Mwonzora begins his submission by making an important observation, which captures the gist of this piece.
He says: “That the Zimbabwean opposition parties have to avoid doing the same things and employing the same tactics as before if they are to get different results admits of no doubt.”

He goes on to state that the MDC has not been able to capture State power from Zanu-PF despite “having done well in checking Zanu-PF’s sordid march towards the creation of a de facto one- party state in Zimbabwe”.

It is common street wisdom that it is only a madman who does the same thing over and over again and expect different results.
It is telling that Mwonzora makes this observation right on the eve of MDC’s 15th birthday and on the back of successive defeats by the ruling party.
It is a reflection that speaks to the core of the opposition’s misfortunes.

The MDC has stuck with one mad- man called Tsvangirai, who has lost three presidential elections on the trot but believes he will eventually get what he wants.
He is all but confirmed to be around in 2018, thanks to a sham congress whose outcome he is engineering at the moment by purging rivals while trying to tinker with his party’s constitution to concentrate powers on himself.

Again, this is not the first time he is tinkering with what is supposed to be a supreme document in a democratic institution.
He did that a few years ago, paving way for his open-ended, indefinite stay in power in the opposition arguing that two-term limits only apply when he wins elections.
Dissenters such as Tendai Biti have noted that the continued stay in power of Tsvangirai has led to diminishing returns on the part of the opposition movement.

The law of diminishing returns, which in fact, is a banal piece of wisdom, is “used to refer to a point at which the level of profits or benefits gained is less than the amount of money or energy invested”.

The so-called renewal lobbyists want a different approach, a different thinking and different personalities.
Whether they are able to achieve where Tsvangirai has failed is entirely a different question.

Tsvangirai has also been called “an albatross around the neck of the opposition”.
The other word for albatross is encumbrance.
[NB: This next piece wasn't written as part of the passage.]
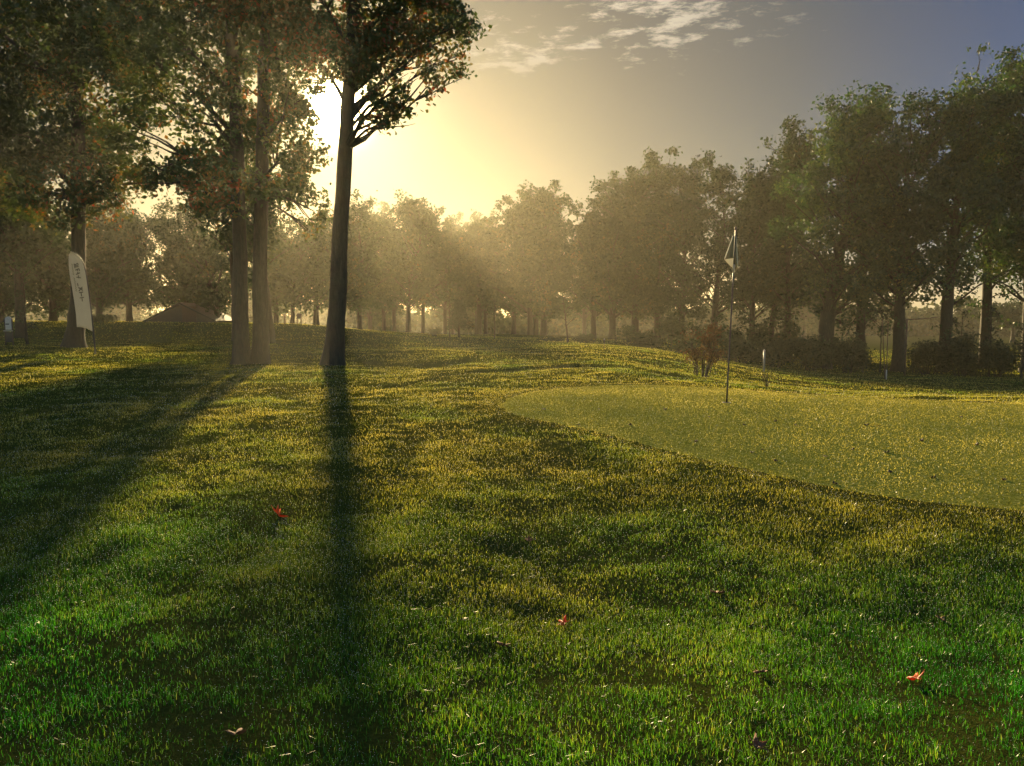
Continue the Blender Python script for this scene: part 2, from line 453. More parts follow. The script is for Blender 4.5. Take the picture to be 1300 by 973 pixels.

One commentator, Mbango Sithole, notes just how the Tsvangirai formula is as futile as a dog chasing after its tail.
He believes “renewal is a noble call”.

“The MDC, under Morgan Tsvangirai, has waited for Zanu-PF to disintegrate on its own or negotiate itself out of power; that will never happen. We cannot sit and expect different results while we use the same formula that has not worked for 15 years. Many people saw this change coming. They sacrificed their limbs and some even their lives. All these sacrifices cannot go in vain. Renewal is the answer.
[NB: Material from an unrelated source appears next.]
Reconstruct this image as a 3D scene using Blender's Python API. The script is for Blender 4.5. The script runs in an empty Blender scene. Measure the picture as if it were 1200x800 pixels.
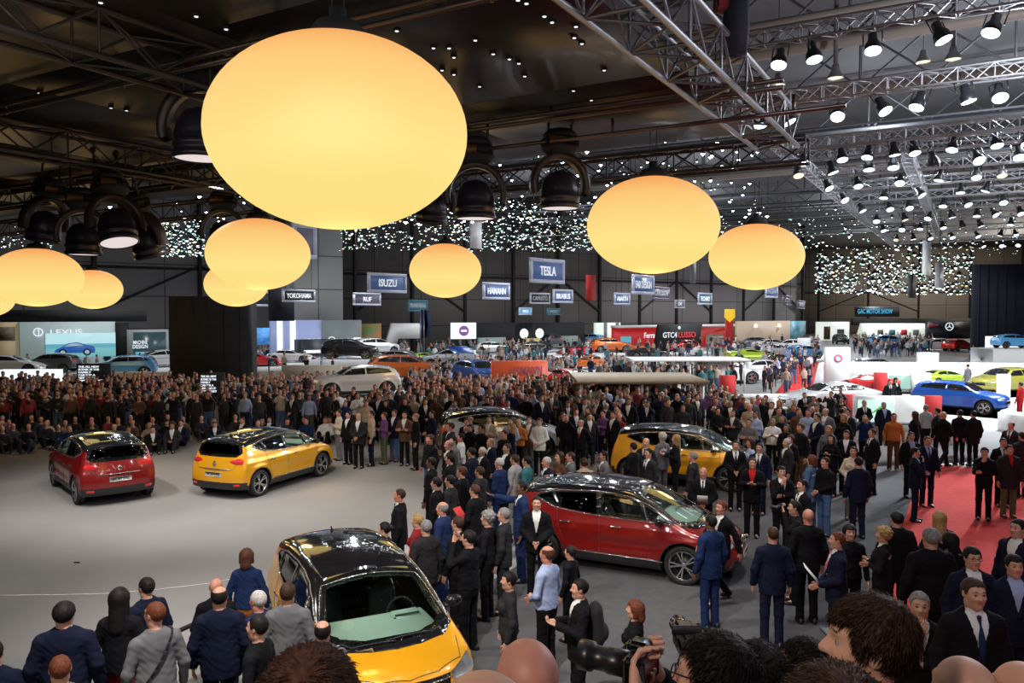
import bpy, bmesh, math, random, time
import numpy as np
from mathutils import Vector, Matrix
T0 = time.time()
random.seed(7)
SC = bpy.context.scene
COL = SC.collection
F32 = np.float32
# ---------------------------------------------------------------- camera model (1200 x 800)
FPX, CAMH, PITCH = 925.0, 4.9, math.atan(35 / 925)
def ray(x, y):
    a, b = (x - 600) / FPX, -(y - 400) / FPX
    c, s = math.cos(PITCH), math.sin(PITCH)
    return Vector((a, c + b * s, -s + b * c))
def at_h(x, y, h=0.0):
    r = ray(x, y); t = (h - CAMH) / r.z
    return Vector((r.x * t, r.y * t, h))
def at_d(x, y, d):
    r = ray(x, y); t = d / r.y
    return Vector((r.x * t, d, CAMH + r.z * t))
def proj(p):
    c, s = math.cos(PITCH), math.sin(PITCH)
    dz = p[2] - CAMH
    f = p[1] * c - dz * s; u = p[1] * s + dz * c
    return 600 + FPX * p[0] / f, 400 - FPX * u / f
AX = Vector((math.sin(math.radians(30.2)), math.cos(math.radians(30.2)), 0))
BX = Vector((-AX.y, AX.x, 0))
ANG_A = -math.radians(30.2)           # rotz that turns +Y onto AX

# ---------------------------------------------------------------- materials
MATS = {}
def mat(name, col, rough=.6, metal=0.0, emis=None, estr=0.0, spec=.5, coat=0.0, trans=0.0, sheen=0.0, alpha=1.0, sample=True):
    if name in MATS: return MATS[name]
    m = bpy.data.materials.new(name); m.use_nodes = True
    b = m.node_tree.nodes['Principled BSDF']
    b.inputs['Base Color'].default_value = (*col, 1)
    b.inputs['Roughness'].default_value = rough
    b.inputs['Metallic'].default_value = metal
    b.inputs['Specular IOR Level'].default_value = spec
    b.inputs['Coat Weight'].default_value = coat
    b.inputs['Coat Roughness'].default_value = .03
    b.inputs['Transmission Weight'].default_value = trans
    b.inputs['Sheen Weight'].default_value = sheen
    b.inputs['Alpha'].default_value = alpha
    if emis:
        b.inputs['Emission Color'].default_value = (*emis, 1)
        b.inputs['Emission Strength'].default_value = estr
    if not sample:
        m.cycles.emission_sampling = 'NONE'
    MATS[name] = m
    return m
def noise_mat(name, c1, c2, scale=3.0, rough=.7, bump=0.0, r2=None, detail=4.0, **k):
    if name in MATS: return MATS[name]
    m = mat(name, c1, rough, **k); nt = m.node_tree; b = nt.nodes['Principled BSDF']
    tc = nt.nodes.new('ShaderNodeTexCoord'); n = nt.nodes.new('ShaderNodeTexNoise')
    n.inputs['Scale'].default_value = scale; n.inputs['Detail'].default_value = detail
    nt.links.new(tc.outputs['Object'], n.inputs['Vector'])
    r = nt.nodes.new('ShaderNodeValToRGB'); r.color_ramp.elements[0].color = (*c1, 1); r.color_ramp.elements[1].color = (*c2, 1)
    r.color_ramp.elements[0].position = .35; r.color_ramp.elements[1].position = .65
    nt.links.new(n.outputs['Fac'], r.inputs['Fac']); nt.links.new(r.outputs['Color'], b.inputs['Base Color'])
    if r2 is not None:
        mr = nt.nodes.new('ShaderNodeMapRange'); mr.inputs['To Min'].default_value = rough; mr.inputs['To Max'].default_value = r2
        nt.links.new(n.outputs['Fac'], mr.inputs['Value']); nt.links.new(mr.outputs['Result'], b.inputs['Roughness'])
    if bump:
        bp = nt.nodes.new('ShaderNodeBump'); bp.inputs['Strength'].default_value = bump
        nt.links.new(n.outputs['Fac'], bp.inputs['Height']); nt.links.new(bp.outputs['Normal'], b.inputs['Normal'])
    return m
def glow(name, col, s=1.0, sample=False):
    return mat(name, (.02, .02, .02), .5, emis=col, estr=s, sample=sample)
def srgb(r, g, b):
    f = lambda c: ((c / 255 + .055) / 1.055) ** 2.4 if c > 10 else c / 255 / 12.92
    return (f(r), f(g), f(b))

# ---------------------------------------------------------------- objects
def mesh_np(name, V, Fs, mats, mi=None, smooth=True):
    """V (n,3); Fs: list of index arrays (m,k) with k constant each; mi: list of material index arrays or None"""
    me = bpy.data.meshes.new(name)
    V = np.asarray(V, F32)
    Fs = [np.asarray(f, np.int32) for f in Fs if len(f)]
    me.vertices.add(len(V)); me.vertices.foreach_set('co', V.ravel())
    if Fs:
        loops = np.concatenate([f.ravel() for f in Fs]); tot = np.concatenate([np.full(len(f), f.shape[1], np.int32) for f in Fs])
        st = np.concatenate([[0], np.cumsum(tot)[:-1]]).astype(np.int32)
        me.loops.add(len(loops)); me.loops.foreach_set('vertex_index', loops)
        me.polygons.add(len(tot)); me.polygons.foreach_set('loop_start', st); me.polygons.foreach_set('loop_total', tot)
        if mi is not None: me.polygons.foreach_set('material_index', np.asarray(mi, np.int32))
        if smooth: me.polygons.foreach_set('use_smooth', np.ones(len(tot), bool))
    for m in (mats if isinstance(mats, (list, tuple)) else [mats]): me.materials.append(m)
    me.update(calc_edges=True); me.validate()
    return me
def ob(name, me, parent=None, loc=(0, 0, 0), rz=0.0, **tags):
    o = bpy.data.objects.new(name, me); COL.objects.link(o)
    if parent is not None: o.parent = parent
    o.location = loc; o.rotation_euler = (0, 0, rz)
    for k, v in tags.items(): o[k] = v
    return o
def thing(name, label, cat, loc=(0, 0, 0), rz=0.0, group=None):
    o = ob(name, None, None, loc, rz); o.empty_display_size = .1
    o['label'] = label; o['category'] = cat
    if group: o['group'] = group
    return o
def tag(o, label, cat, group=None):
    o['label'] = label; o['category'] = cat
    if group: o['group'] = group
    return o
def struct(o): o['kind'] = 'structure'; return o
def copy_tree(o, loc=None, rz=None, label=None, group=None):
    c = o.copy(); COL.objects.link(c)
    for ch in CH.get(o.name, o.children): 
        d = ch.copy(); COL.objects.link(d); d.parent = c
        for g in CH.get(ch.name, ch.children):
            e = g.copy(); COL.objects.link(e); e.parent = d
    if loc is not None: c.location = loc
    if rz is not None: c.rotation_euler = (0, 0, rz)
    if label: c['label'] = label
    if group: c['group'] = group
    return c
CH = {}
KEEP = []      # (x, y, radius) kept free of people
def cache_children(o):
    CH[o.name] = list(o.children)
    for c in o.children: CH[c.name] = list(c.children)
def recolor(o, i, m):
    """own material on a copy that shares mesh data"""
    o.color = (*RGBOF[m.name], 1)
RGBOF = {}
def tinted(m, keep=.85):
    """make a material take its colour from the object that wears it, so copies can share one mesh"""
    nt = m.node_tree; b = nt.nodes['Principled BSDF']; oi = nt.nodes.new('ShaderNodeObjectInfo'); mx = nt.nodes.new('ShaderNodeMix'); mx.data_type = 'RGBA'; mx.blend_type = 'MULTIPLY'
    fac = [n for n in nt.nodes if n.type == 'TEX_NOISE']
    if fac:
        mr = nt.nodes.new('ShaderNodeMapRange'); mr.inputs['From Min'].default_value = .35; mr.inputs['From Max'].default_value = .65; mr.inputs['To Min'].default_value = 1; mr.inputs['To Max'].default_value = keep
        nt.links.new(fac[0].outputs['Fac'], mr.inputs['Value']); mx.inputs[0].default_value = 1; nt.links.new(oi.outputs['Color'], mx.inputs[6]); nt.links.new(mr.outputs['Result'], mx.inputs[7]); nt.links.new(mx.outputs[2], b.inputs['Base Color'])
    else: nt.links.new(oi.outputs['Color'], b.inputs['Base Color'])
    return m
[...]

“Those that have failed must be told to leave. If they refuse they must be dragged, kicking and screaming. A new course has to be charted. In that regard, Tendai Biti and others have chosen the right path which every Zimbabwean yearning for real change in their lifetime must embrace and support.”

Mbango might be deluded to think that anyone in the MDC can be able to drag Tsvangirai “kicking and screaming” from the party he purports to own.
Instead, he is the one who will kick away everyone else and he remain the organisation, the leader and the led.
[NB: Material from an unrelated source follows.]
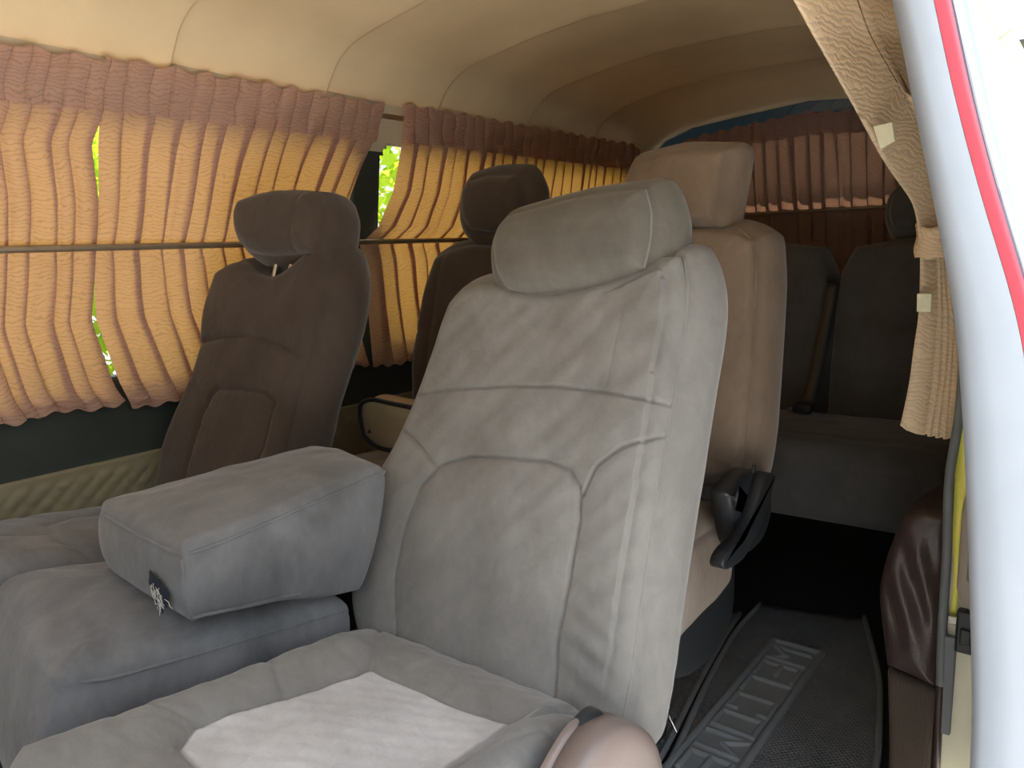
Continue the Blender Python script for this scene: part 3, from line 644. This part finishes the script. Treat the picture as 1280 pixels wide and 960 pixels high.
pad('cushion', rw, V_WARM, fc, [(-.2, -.28), (-.21, 0)], [(.21, -.28), (.22, 0)], [(-.2, -.28), (0, -.29), (.21, -.28)], [(-.21, 0), (.22, 0)], .18, .035, .01, [], .014, .06, (40, 40), [], .0016, 55)
MB().box((.24, 1.12, .14), (.62, 1.38, .42), .02).build('seat_base', BLACK, rw)
MB().box((.26, 1.14, 0), (.50, 1.34, .15), .01).build('pedestal', BLACK, rw)
# folded pad with black edging between the rows
fp = thing('folded_armrest', 'tan folded armrest with black rounded edging beside the dark second-row seat', 'armrest', (.42, 1.27, .63))
fr = frame((.415, 1.235, .66), -6, 8)
pl_ = [(-.100, .022), (-.104, .07), (-.098, .105), (-.06, .117), (0, .110), (.09, .102), (.105, .08), (.105, .02), (.09, -.005), (-.04, -.012), (-.07, -.006)]
v, f = extrude_outline(pl_, fr, .055, .010); mesh('pad_body', v, f, TANPANEL, fp)
q = resample(pl_+[pl_[0]], 80, .4); O, U, V_, W = fr
MB().tube([O+u*U+v*V_-W*.006 for u, v in q], .0060, 8, False).build('black_edging', BLACK, fp)

# ------------------------------------------------------------------ rear bench
rb = thing('rear_bench', 'dark velour rear bench under the mauve rear curtains', 'bench', (.80, 2.30, 0))
fr = frame((0, 2.44, .60), 10, 0)
for k, (a, b) in enumerate([(.13, .585), (.60, 1.055), (1.07, 1.50)]):
    pad('backrest', rb, V_DARK, fr, [(a, -.04), (a-.004, .25), (a, .43), (a+.04, .51)], [(b, -.04), (b+.004, .25), (b, .43), (b-.04, .51)], [(a, -.04), (b, -.04)], [(a+.04, .51), ((a+b)/2, .535), (b-.04, .51)], .12, .035, .005,
        [([(a, .3), ((a+b)/2, .305), (b, .3)], .003, .004, .004, .02)], .014, .08, (50, 56), [], .0015, 60+k)
O, U, V_, W = fr
for k, c in enumerate([.36, 1.30]):
    pad('headrest', rb, V_DARK, (O+c*U+.0*W, U, V_, W), [(-.085, .555), (-.105, .60), (-.10, .66), (-.07, .69)], [(.085, .555), (.105, .60), (.10, .66), (.07, .69)], [(-.085, .555), (0, .545), (.085, .555)], [(-.07, .69), (0, .70), (.07, .69)], .10, .03, .02, [], .012, .05, (36, 32), [], .001, 65+k)
    seat_posts(rb, (O+c*U, U, V_, W), (-.04, .04), .48, .58)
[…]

That is, along with his faithful like Luke Tamborinyoka, who think that Tsvangirai is a godsend – the face of the democratic struggle.
Back to Mwonzora’s piece, one cannot help this particular irony.

While noting, correctly, the downfall of the MDC in over-reliance on failed tactics, Mwonzora in the same submission does something as grave.
He complains that Zanu-PF is in the habit of manipulating elections and has monopolised State institutions.

He whines over the media, voter registration and disenfranchisement as “some of the tricks that led to the so-called landslide victory posted by Zanu-PF and the military in the last elections”.

The world has had enough of these excuses.
MDC supporters know this script even before the elections are held expectedly and lost by the opposition.
They deserve better.

It can be speculated that, whatever their motivation for supporting the party, they do not vote for excuses, which means that the MDC does not take its voters and supporters seriously.

They expect answers and results.
The continued excuses and whining will not inspire any confidence.

Neither will the latest gimmick to boycott elections, ostensibly in protest over the uneven playing field.
Milestones are meant to be celebrated but the way things are going within, and with, the MDC, more and more years of its existence will only amplify its failures.
It is rather unhappy that the party marks its birthday soon after a season of elections.

It is such a miserable coincidence.
It only adds to the pain of futility and sterility.

Last year, MDC “celebrated” its birthday with the theme, “Claiming the People’s Victory”.
Such hoaxes will only ring hollower and hollower in their vacuity, as the years pass by.